New Delhi: Some years back, R N Ravi, present Tamil Nadu Governor, had informed the centre that while there has been an overall improvement in insurgency-related situations in the northeast under Prime Minister Narendra Modi, China has once again become active in ‘consolidating’ various militant groups.
Now in 2023, look who is crying. India has “generally shifted away from Pakistan” towards its larger concerns, the Indo-Pacific strategy and relations with China. This melancholy remark comes from a Pakistani expert. The reasons are multiple. Let us move to Sri Lanka, where we know why people are in agony. In Sri Lanka, China had built a power plant for USD 1.3 billion, and the tiny island nation had issues repaying the loans. Helplessly, Colombo requested Beijing for equity deals.
China ultimately succeeded in pushing the alleged predatory economic policies. It re-evaluated the project at 2/3rd of the cost. This is both – the old and ‘new’ China. Beijing has similar plans in Myanmar, and Gwadar port in Pakistan also makes people raise eyebrows. So, should not G-20 – the powerful international platform – know some of it, if not all?
Recently net surfers were greeted online with a catchy headline and the news that says -“Pakistan appears to have been dumped by their “sweet as honey” friend, China. Seeing no positive signs of recovery, many Chinese companies in the crisis-hit country have remained reluctant to continue their projects due to delayed payments and rising exchange rates”. Ting tong, or Ping pong!

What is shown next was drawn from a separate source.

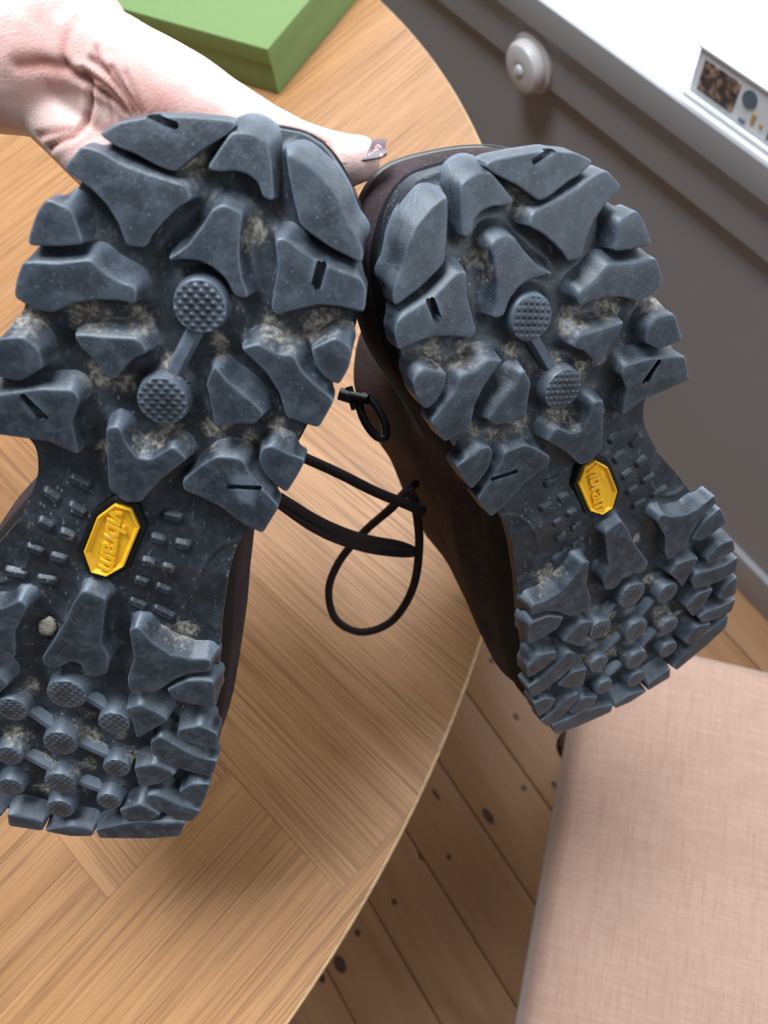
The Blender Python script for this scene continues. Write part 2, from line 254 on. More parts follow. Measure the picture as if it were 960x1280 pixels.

Pakistan’s Prime Minister, Shehbaz Sharif, was under fire for the economic crisis in December and made a plea to Beijing for a bailout. It did come. Nevertheless, observers do not miss that China’s generous offer to extend the maturity of USD 4.2 billion loans is never there for ‘economic recovery’ for Islamabad. It does, of course, promote the strategic interests of Beijing.
Now to look back, Pakistan should have realised that its policy on Gwadar was misconceived from the beginning. Indian authorities have been telling us that when Karachi and Miq Qasim ports were not functioning “even to half of their capacity”, how much commercial sense the third port made. Will Pakistani leaders still need some time to read between the lines?
“Gwadar has been tense because of continuing protests and sit-ins being held in the heart of the port town over the past two months,” says a report in ‘Dawn’ newspaper. But it only tells half the story. The G20 will
need to be told the story completely.
There is another Pakistani melancholy tune these days. “Pakistan, they say, is not on the radar of Indian public consciousness as it once was”. Yes, India has decided to move ahead, and G20 will have to be narrated
this part of the story completely.
On the other side of the table, we may debate how India’s old policy of trying to build a relationship with China did not help much. New Delhi policymakers in the sixties and even later under Congress and other Congress-supported dispensations believed that the ‘great civilisational’ Asian brothers, India and China, had a common goal of fighting poverty and pursuing development. China has different plans.
There is no gainsaying to point out that China has run roughshod over India’s concerns through its Belt and Road Initiatives. The fault line does not end with India alone. This aspect has not been highlighted much by pro-Left liberals in Indian media. China’s attempts to undermine the political principles of South Asia and democracy are also well known, but more in the region.
China is using the UN platform as a member of P-5 on numerous occasions, but its essential political principle is hardly democratic. Instead, Beijing must be exposed at G20 and even otherwise for its neo-colonialism tendencies by developing unproductive mega projects and leading those needy nations into debt traps.
With regard to Pakistan, thus, a safe advisory caution could be – if you have a friend and a saviour like China, you do not need anything else to walk towards destruction. Sri Lanka also understands that better today, but it’s late in the day.
In this backdrop, the international community will have to appreciate New Delhi’s stance.
Here the statement from External Affairs Minister Dr S Jaishankar made during his Sri Lanka visit on Jan 20, 2023, is relevant. “I would like to underline that India is a reliable neighbour, a trustworthy partner, one
who is prepared to go the extra mile when Sri Lanka feels the need. My presence here today is a statement about Prime Minister Narendra Modi’s commitment to ‘Neighbourhood First’.”
Dr Jaishankar also asserted: “We will stand by Sri Lanka in this hour of need and are confident that Sri Lanka will overcome the challenges that it currently faces.”